Another year starts and we come up with a lot of resolutions we are most certainly can’t keep up. A few years ago, one of the most successful resolutions I made was to stop drinking so much Starbucks coffee, as I was spending more money than I would like to on it. I’m not a fan of corporations and after reading that it cost the establishment 45 cents to make a coffee and how much they were profiting from it, I was ok not having it. I much rather get my coffee at a local coffee shop. What all this have to do with Writing? I tell you. My resolutions for this year are big. Bigger than it has ever been. I came to the conclusion that I want to start working on my production channel for Youtube or Vimeo. Getting a writing job is being clearly impossible, as they want years of experience, even for freelancing articles.

During the holidays, after another fail attempt to get a regular job, because of the high risk that type of job involved, nonetheless being an Auto-Attendant. It is like a flight attendant, but serving food and snacks on a moving bus while on the highway to Dallas and back. I watched some videos and start reading about how some successful people started. Not the ones who have had financial help, the ones who started gambling with scratchy. As a result of watching these videos, I end up at Target buying a huge calendar, hung my whiteboards, yes, I have two, and map it out what I want this year to be like in terms of achievement.

Once you put out your projects on a paper, it starts to look real. I’m not a very technological person. I always have a notebook and a pencil with me, just in case. Some ideas are good and others just linger for no reason; During the holiday season, I found an old prompt book that gives you a few words and you have to create a story with it.
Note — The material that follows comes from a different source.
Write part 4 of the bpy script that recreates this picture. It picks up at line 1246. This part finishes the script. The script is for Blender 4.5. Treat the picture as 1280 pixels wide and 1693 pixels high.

I can’t have enough of these books. One of the prompts I choose was “Selling a childhood home” and the words were: Convince, Dreamscape, Pioneer. I end up writing a short story called “The white house by the lake”. The only word I used was dreamscape.

“The White House by the Lake” is about a problematic friendship in the ’60s, with a mentally unstable person and her loyal friend. The house represented the stability one of them never had. After reading a couple of times, I decided I want to rewrite as a Horror, due to the behavior of the crazy friend. I’m working on it to post it on the project session here soon. I hope having a calendar helps.

During this time I also decided that the story I’m writing for the past 3 years, should be a web series, so I have to write the scripts. I figure out that if I wait to write this as a book, it would take me a long time. People erroneously think that writing its an easy job, it is just sit down and write. What they don’t see is that it is time-consuming, you are always terrified that no one will like it, you have the rabbit hole of the research part, and writing with no distractions it is like finding money on your jacket. Let me tell you that the only tv that works with the Playstation is in the space I call my office and my husband just got two new games, so fights, monsters and explosions are literally the white noise I didn’t ask for. If you can work in the midst of chaos, I would give you a hug right now. I admire people who can thrive in the chaos.

Hooray for the Writer Moms! I cherish you and I envy you!

So far, having a designated place to write is working. Most of the time is not peaceful, but it works. As long as I have a noise cancelling earphones it works.